Oh and another thing for my American viewers, the US National Transportation Safety Board has recommended ABS brakes be on all motorcycles. So take from that what you will.

I suppose I better give my thoughts on ABS. Personally, I don’t mind it at all. As I mentioned earlier, I don’t like it when it’s overly intrusive, but the newer bikes now days have got it dialled in. On the dirt, I’m happy as long as you can turn it off.

I’ll be the first person to say politicians are a bunch of fuck tards and they should leave us alone. But, this isn’t one of those times. At the end of the day, it’s on the manufacturer to simply update their bikes or tweak them a little bit so they don’t require ABS. Plus we’ll be safer. And who doesn’t want a six speed, EFI, DR650? I know I do.

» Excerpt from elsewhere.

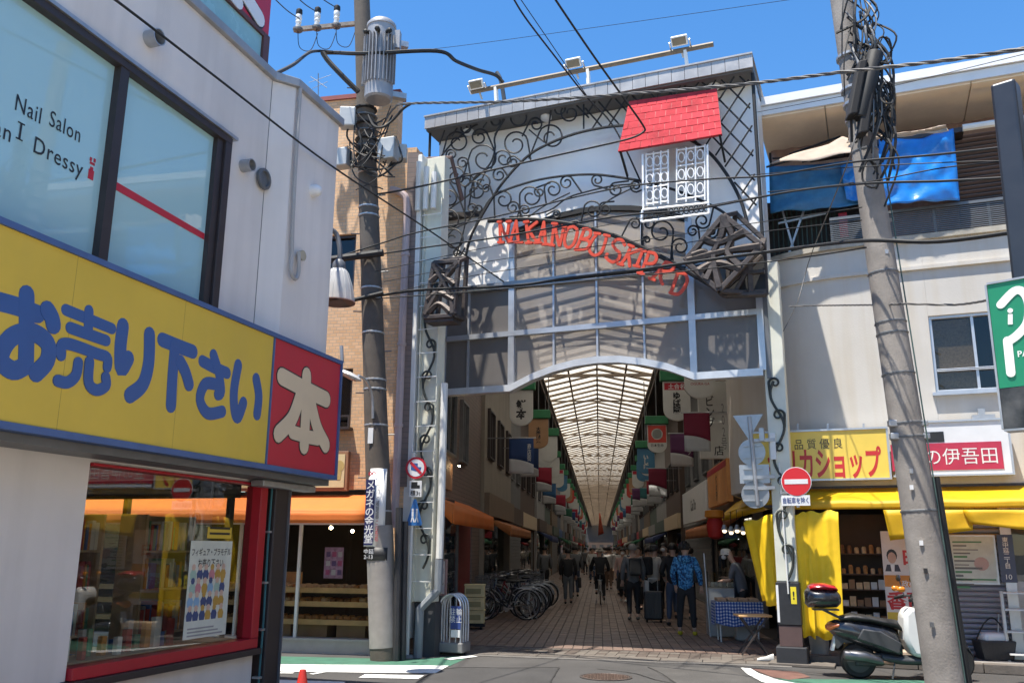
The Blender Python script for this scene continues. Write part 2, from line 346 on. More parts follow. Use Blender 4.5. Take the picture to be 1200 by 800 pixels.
for px_ in (((478, 806), (521, 783), (600, 781.9), (655, 781.4)), ((655, 781.4), (650, 790), (640, 806)), ((760, 781), (778, 790), (800, 806)), ((820, 806), (770, 796), (742, 788), (700, 783))):
    c_ = curve_pts([ground(x, y, .006) for x, y in px_], 6); m = MB()
    for a_, b_ in zip(c_, c_[1:]): m.bar(a_ + V((rnd.uniform(-.01, .01), 0, 0)), b_, rnd.uniform(.012, .024), .002)
    tag(m.build('road_seam', M('tar_seam', (.022, .021, .02), .7) if 'tar_seam' not in bpy.data.materials else bpy.data.materials['tar_seam']), kind='structure')
q = ground(710, 793); mh = thing('manhole_cover', 'round iron manhole cover set in the asphalt before the arcade', 'manhole cover', q)
MB().lathe([(.34, .0), (.34, .010), (.315, .012), (.31, .006), (.30, .006)], q, n=40).build('rim', RUSTI, mh)
mc = MB().lathe([(.298, .004), (.298, .009)], q, n=40)
for i in range(-6, 7):
    for j in range(-6, 7):
        if math.hypot(i, j) < 6.3: mc.box(q + V((i * .044, j * .044, .011)), (.026, .026, .006), .78 * ((i + j) % 2))
mc.build('cover', M('manhole_iron', (.10, .065, .05), .6, .4, var=.3, scale=12), mh)
sheet('pavement', [(-9, -45), (1, -45), (8.2, 6.5), (-.6, 6.5)], .004, M('pale_paving', (.50, .45, .38), .8, var=.15, scale=-2))  # unseen pale ground, added to bounce warm light onto the shaded walls
# step along the right-hand shops
st = MB(); Rk = [Rf.p(-1.9, 0, 1.25), Rf.p(8, 0, 1.05)]
side = MB()
for i in range(12):
    a = Rf.p(-2.05 + i * .8, 0, .78); 
    side.bx(Rf, -1.95 + i * .82, -1.95 + i * .82 + .81, 0, .13, .72, .90)
tag(side.build('kerb', KERB, bevel=.012), kind='structure')
tag(MB().bx(Rf, -1.8, 9, 0, .12, -.02, .715).build('pavement', CONC), kind='structure')
MB_ = MB().bx(Rf, -1.0, .25, .121, .22, .30, .70); tag(MB_.build('stone_step', M('sand_stone', (.42, .33, .24), .8, var=.2, scale=-6, bump=.2), bevel=.015), 'pale stone step behind the scooter at the yellow stall', 'step')
# ---------------------------------------------------------------- white bookshop building on the left
LB = thing('shop_building', 'white rendered corner building with a bookshop below and nail salon above', 'building', Lf.p(-2, 0, -3))
zt = 6.6
pa, pb, pc = (hit(x, y, V((0, 0, zt)), Z) for x, y in ((319, 95), (347, 103), (397, 147)))
def Luv(q): d = V((q.x, q.y, 0)) - Lf.o; return d.dot(Lf.u), d.dot(Lf.n)
(ua, na), (ub, nb), (uc, nc) = Luv(pa), Luv(pb), Luv(pc)
WT, WB, WR = 5.58, 3.66, -1.1       # upper window opening
wl = MB()
wl.bx(Lf, -7.5, ua, WT, zt, -.3, 0).bx(Lf, WR, ua, 2.30, WT, -.3, 0).bx(Lf, -7.5, WR, 2.30, WB, -.3, 0)
wl.prism(Frame(Lf.o, Lf.u, Z, Lf.n), [(ua, -.3), (ua, 0), (ub, nb), (uc, nc), (uc, -.3)], 2.30, zt)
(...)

What do you all think? Are you for ABS? Are you against it? Let me know in the comments below.

3 Comments

  1. I feel the stats answer the argument 100%. Wish kawasaki would take the same approach for their klx300 as honda did on the crf300 so I could have one in Queensland 😦

    Liked by 2 people

  2. Some of our favorite bikes will be lost to Australians forever.

    If, for example, Suzuki was to add ABS to it’s DR200s, it would be considered a new model and need new compliance, and Suzuki would probably find it easier to re-design the bike from the ground up. The new model (if it were to happen) would probably come with fuel injection, catalytic converters and a raft of other changes besides just ABS, changing the very nature of the bike completely.

    If you’re thinking of buying one of the effected bikes, it’s probably a case of now or never.